Low-performing schools hire more low-performing teachers

Published January 8, 2016

by Kelly Hinchcliffe, WRAL, January 7, 2016.

Last month, State Board of Education member Olivia Holmes Oxendine asked staff at the Department of Public Instruction about the quality of teachers at low-performing schools. This week, she got her answer.

"There is a difference in who they hire," said Thomas Tomberlin, DPI's director of district human resources. "Teachers they hire are more low performing (compared with higher performing schools) ... If this trend continues, these schools have very little chance of getting out of low-performing status."

Tomberlin presented a report showing that, last school year, 28 percent of newly hired, experienced teachers in North Carolina's low-performing schools did not meet expected growth, compared with 19 percent in higher-performing schools.
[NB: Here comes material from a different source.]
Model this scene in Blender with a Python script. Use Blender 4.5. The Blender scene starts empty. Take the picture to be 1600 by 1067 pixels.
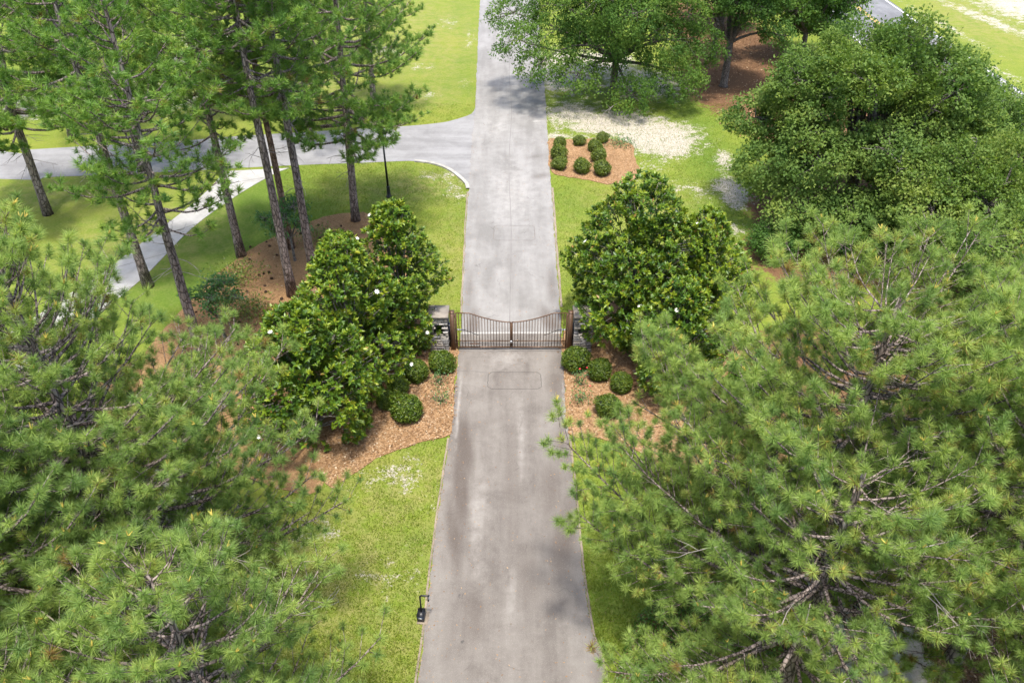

The growth was based on student test scores.

"A greater percentage of experienced teachers in schools with a low-performing designation are on full evaluation plans, suggesting that these experienced teachers have instructional deficiencies," according to Tomberlin's report. "There are no meaningful differences between low-performing designated schools and non low-performing designated schools in early-career teachers or teacher attrition."

The school board discussed the possibility of teacher "stagnation," the difficulties teachers face in low-performing schools and whether they are getting the resources they need.

"It's a system problem, not a teacher problem," said State Superintendent June Atkinson. "It's also a question of teacher load at schools."